> [Stored data]:
--- --- ---

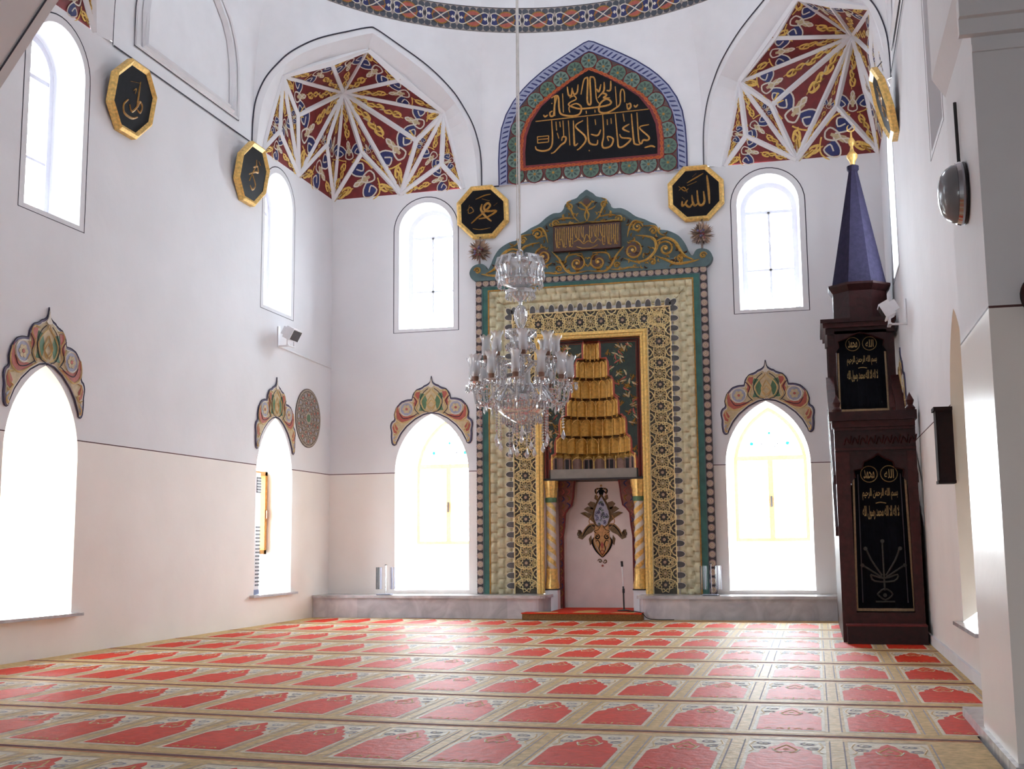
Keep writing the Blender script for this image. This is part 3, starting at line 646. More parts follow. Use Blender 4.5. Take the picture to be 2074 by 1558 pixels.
# round rosette on the left wall
g=G(FL); W=thing('wall_rosette',FL(16.57,3.04,0),'round painted rosette on the left wall next to the far corner','wall ornament')
RG=M('rosette_taupe',(166,152,136),.6,0,.15,30); RD=M('rosette_umber',(104,92,86),.6,0,.2,30)
g.disc(16.57,3.04,.455,0,.012,RD,48); g.disc(16.57,3.04,.44,.012,.014,RG,48); g.obj('rosette_ground',W)
g=G(FL)
for r,n_,s in ((.36,20,.055),(.24,16,.045),(.13,10,.036)):
    g.ring(16.57,3.04,r+.055,.014,.014,.02,RD,40)
    for i in range(n_): 
        a=2*PI*i/n_; g.ring(16.57+r*cos(a),3.04+r*sin(a),s*.9,.014,.014,.019,RD,10); g.disc(16.57+r*cos(a),3.04+r*sin(a),s*.4,.014,.018,BRICK if i%2 else BLUEG,8)
g.disc(16.57,3.04,.06,.014,.02,GREENP,14); g.obj('rosette_petals',W)

# ------------------------------------------------------------------ octagonal calligraphy boards
def octa(fr,c,z,tilt,strokes,lab,R=.42,sx=1,cord=False):
    W=thing('calligraphy_board',fr(c,z,.05),lab,'wall plaque','octagonal calligraphy boards')
    f=lambda u,v,n:fr(c+u*sx,z+v*cos(tilt),.045+max(0,.42*sin(tilt))+v*sin(tilt)+n)
    ro=R/cos(PI/8); oc=lambda r,k=1:[(r*cos(PI/8+i*PI/4),r*sin(PI/8+i*PI/4)) for i in range(8)]
    g=G(f); a,b_,c_=oc(ro),oc(ro*.93),oc(ro*.83)
    for i in range(8):
        j=(i+1)%8; g.quad((*a[i],-.045),(*a[j],-.045),(*a[j],.02),(*a[i],.02),GOLD); g.quad((*a[i],.02),(*a[j],.02),(*b_[j],.045),(*b_[i],.045),GOLD); g.quad((*b_[i],.045),(*b_[j],.045),(*c_[j],.012),(*c_[i],.012),GOLD)
    g.obj('gilt_frame',W)
    g=G(f); g.poly(c_,.012,.013,BLACK); g.poly(a,-.045,-.044,DARKB); g.obj('black_panel',W)
    g=G(f)
    for st in strokes:
        g.stroke([(x*R,y*R) for x,y in st[1:]],st[0]*R,.014,.022,GOLDD,taper=.5)
    g.obj('gold_lettering',W)
    if cord:
        g=G(f); g.tube([f(0,R,0),f(.03,R+.12,-.14)],.006,5,DARKB); g.obj('hanging_wire',W)
MUH=[(.09,(.0,.3),(-.05,.1),(.1,-.15),(.35,-.38)),(.09,(-.45,-.4),(-.2,-.2),(.05,-.02),(.3,.2),(.22,.32),(.08,.2),(.15,.02),(.55,.0),(.2,-.2),(-.15,-.25)),(.05,(-.25,.5),(.1,.62),(.35,.65)),(.04,(-.6,.1),(-.45,.22),(-.35,.05),(-.55,0),(-.5,.3)),(.04,(.0,.5),(.3,.4)),(.035,(-.4,-.6),(-.1,-.66),(.3,-.62)),(.035,(.45,.2),(.6,.3))]
ALL=[(.09,(.42,.62),(.46,.1),(.47,-.42)),(.09,(.28,.05),(.3,-.3),(.2,-.45),(.08,-.35),(.05,.1)),(.08,(.08,-.35),(-.05,-.45),(-.12,-.3),(-.14,-.05)),(.08,(-.12,-.35),(-.25,-.48),(-.38,-.35),(-.3,-.22)),(.08,(-.38,-.35),(-.5,-.42),(-.5,-.25)),(.05,(-.3,.4),(.0,.55),(.3,.7)),(.045,(-.6,.3),(-.4,.12),(-.25,.2)),(.045,(-.6,.15),(-.42,.26),(-.3,.05)),(.04,(-.5,-.1),(-.4,-.2)),(.03,(-.1,.6),(.05,.72)),(.05,(-.3,.3),(.05,.42))]
ALI=[(.08,(.15,.55),(.18,.1),(.2,-.2)),(.08,(.2,-.2),(.38,-.25),(.42,-.05),(.28,.02),(.2,-.15),(.0,-.35),(-.15,-.2)),(.08,(-.25,-.1),(-.4,-.3),(-.3,-.5),(.05,-.52),(.3,-.4)),(.04,(-.1,.2),(.02,.3),(.0,.15)),(.03,(-.3,.4),(.1,.5))]
OMR=[(.08,(.05,.5),(.1,.3),(-.1,.2)),(.08,(-.3,-.1),(.1,.1),(.3,.15),(.1,.3),(-.2,-.3)),(.08,(-.1,.0),(.25,-.3),(.1,-.5),(-.1,-.4)),(.04,(.2,.5),(.35,.4))]
octa(FB,-4.905,6.315,.1,MUH,'octagonal calligraphy board right of the upper left window, above the niche')
octa(FB,-1.545,6.335,.1,ALL,'octagonal calligraphy board between niche pediment and upper right window')
octa(FL,11.40,6.2,.16,ALI,'octagonal calligraphy board next to the tall window at the upper left')
octa(FL,14.37,6.235,.16,OMR,'octagonal calligraphy board on the left wall near the far corner, glass glinting')
octa(FR,-14.0,6.22,.25,OMR,'octagonal board tilting steeply off the right wall above the pulpit',cord=True)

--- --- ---

> [Task prompt]: From the material above, reproduce everything verbatim except the pictures.

> [Task solution]:
Keep writing the Blender script for this image. This is part 3, starting at line 646. More parts follow. Use Blender 4.5. Take the picture to be 2074 by 1558 pixels.
# round rosette on the left wall
g=G(FL); W=thing('wall_rosette',FL(16.57,3.04,0),'round painted rosette on the left wall next to the far corner','wall ornament')
RG=M('rosette_taupe',(166,152,136),.6,0,.15,30); RD=M('rosette_umber',(104,92,86),.6,0,.2,30)
g.disc(16.57,3.04,.455,0,.012,RD,48); g.disc(16.57,3.04,.44,.012,.014,RG,48); g.obj('rosette_ground',W)
g=G(FL)
for r,n_,s in ((.36,20,.055),(.24,16,.045),(.13,10,.036)):
    g.ring(16.57,3.04,r+.055,.014,.014,.02,RD,40)
    for i in range(n_): 
        a=2*PI*i/n_; g.ring(16.57+r*cos(a),3.04+r*sin(a),s*.9,.014,.014,.019,RD,10); g.disc(16.57+r*cos(a),3.04+r*sin(a),s*.4,.014,.018,BRICK if i%2 else BLUEG,8)
g.disc(16.57,3.04,.06,.014,.02,GREENP,14); g.obj('rosette_petals',W)

# ------------------------------------------------------------------ octagonal calligraphy boards
def octa(fr,c,z,tilt,strokes,lab,R=.42,sx=1,cord=False):
    W=thing('calligraphy_board',fr(c,z,.05),lab,'wall plaque','octagonal calligraphy boards')
    f=lambda u,v,n:fr(c+u*sx,z+v*cos(tilt),.045+max(0,.42*sin(tilt))+v*sin(tilt)+n)
    ro=R/cos(PI/8); oc=lambda r,k=1:[(r*cos(PI/8+i*PI/4),r*sin(PI/8+i*PI/4)) for i in range(8)]
    g=G(f); a,b_,c_=oc(ro),oc(ro*.93),oc(ro*.83)
    for i in range(8):
        j=(i+1)%8; g.quad((*a[i],-.045),(*a[j],-.045),(*a[j],.02),(*a[i],.02),GOLD); g.quad((*a[i],.02),(*a[j],.02),(*b_[j],.045),(*b_[i],.045),GOLD); g.quad((*b_[i],.045),(*b_[j],.045),(*c_[j],.012),(*c_[i],.012),GOLD)
    g.obj('gilt_frame',W)
    g=G(f); g.poly(c_,.012,.013,BLACK); g.poly(a,-.045,-.044,DARKB); g.obj('black_panel',W)
    g=G(f)
    for st in strokes:
        g.stroke([(x*R,y*R) for x,y in st[1:]],st[0]*R,.014,.022,GOLDD,taper=.5)
    g.obj('gold_lettering',W)
    if cord:
        g=G(f); g.tube([f(0,R,0),f(.03,R+.12,-.14)],.006,5,DARKB); g.obj('hanging_wire',W)
MUH=[(.09,(.0,.3),(-.05,.1),(.1,-.15),(.35,-.38)),(.09,(-.45,-.4),(-.2,-.2),(.05,-.02),(.3,.2),(.22,.32),(.08,.2),(.15,.02),(.55,.0),(.2,-.2),(-.15,-.25)),(.05,(-.25,.5),(.1,.62),(.35,.65)),(.04,(-.6,.1),(-.45,.22),(-.35,.05),(-.55,0),(-.5,.3)),(.04,(.0,.5),(.3,.4)),(.035,(-.4,-.6),(-.1,-.66),(.3,-.62)),(.035,(.45,.2),(.6,.3))]
ALL=[(.09,(.42,.62),(.46,.1),(.47,-.42)),(.09,(.28,.05),(.3,-.3),(.2,-.45),(.08,-.35),(.05,.1)),(.08,(.08,-.35),(-.05,-.45),(-.12,-.3),(-.14,-.05)),(.08,(-.12,-.35),(-.25,-.48),(-.38,-.35),(-.3,-.22)),(.08,(-.38,-.35),(-.5,-.42),(-.5,-.25)),(.05,(-.3,.4),(.0,.55),(.3,.7)),(.045,(-.6,.3),(-.4,.12),(-.25,.2)),(.045,(-.6,.15),(-.42,.26),(-.3,.05)),(.04,(-.5,-.1),(-.4,-.2)),(.03,(-.1,.6),(.05,.72)),(.05,(-.3,.3),(.05,.42))]
ALI=[(.08,(.15,.55),(.18,.1),(.2,-.2)),(.08,(.2,-.2),(.38,-.25),(.42,-.05),(.28,.02),(.2,-.15),(.0,-.35),(-.15,-.2)),(.08,(-.25,-.1),(-.4,-.3),(-.3,-.5),(.05,-.52),(.3,-.4)),(.04,(-.1,.2),(.02,.3),(.0,.15)),(.03,(-.3,.4),(.1,.5))]
OMR=[(.08,(.05,.5),(.1,.3),(-.1,.2)),(.08,(-.3,-.1),(.1,.1),(.3,.15),(.1,.3),(-.2,-.3)),(.08,(-.1,.0),(.25,-.3),(.1,-.5),(-.1,-.4)),(.04,(.2,.5),(.35,.4))]
octa(FB,-4.905,6.315,.1,MUH,'octagonal calligraphy board right of the upper left window, above the niche')
octa(FB,-1.545,6.335,.1,ALL,'octagonal calligraphy board between niche pediment and upper right window')
octa(FL,11.40,6.2,.16,ALI,'octagonal calligraphy board next to the tall window at the upper left')
octa(FL,14.37,6.235,.16,OMR,'octagonal calligraphy board on the left wall near the far corner, glass glinting')
octa(FR,-14.0,6.22,.25,OMR,'octagonal board tilting steeply off the right wall above the pulpit',cord=True)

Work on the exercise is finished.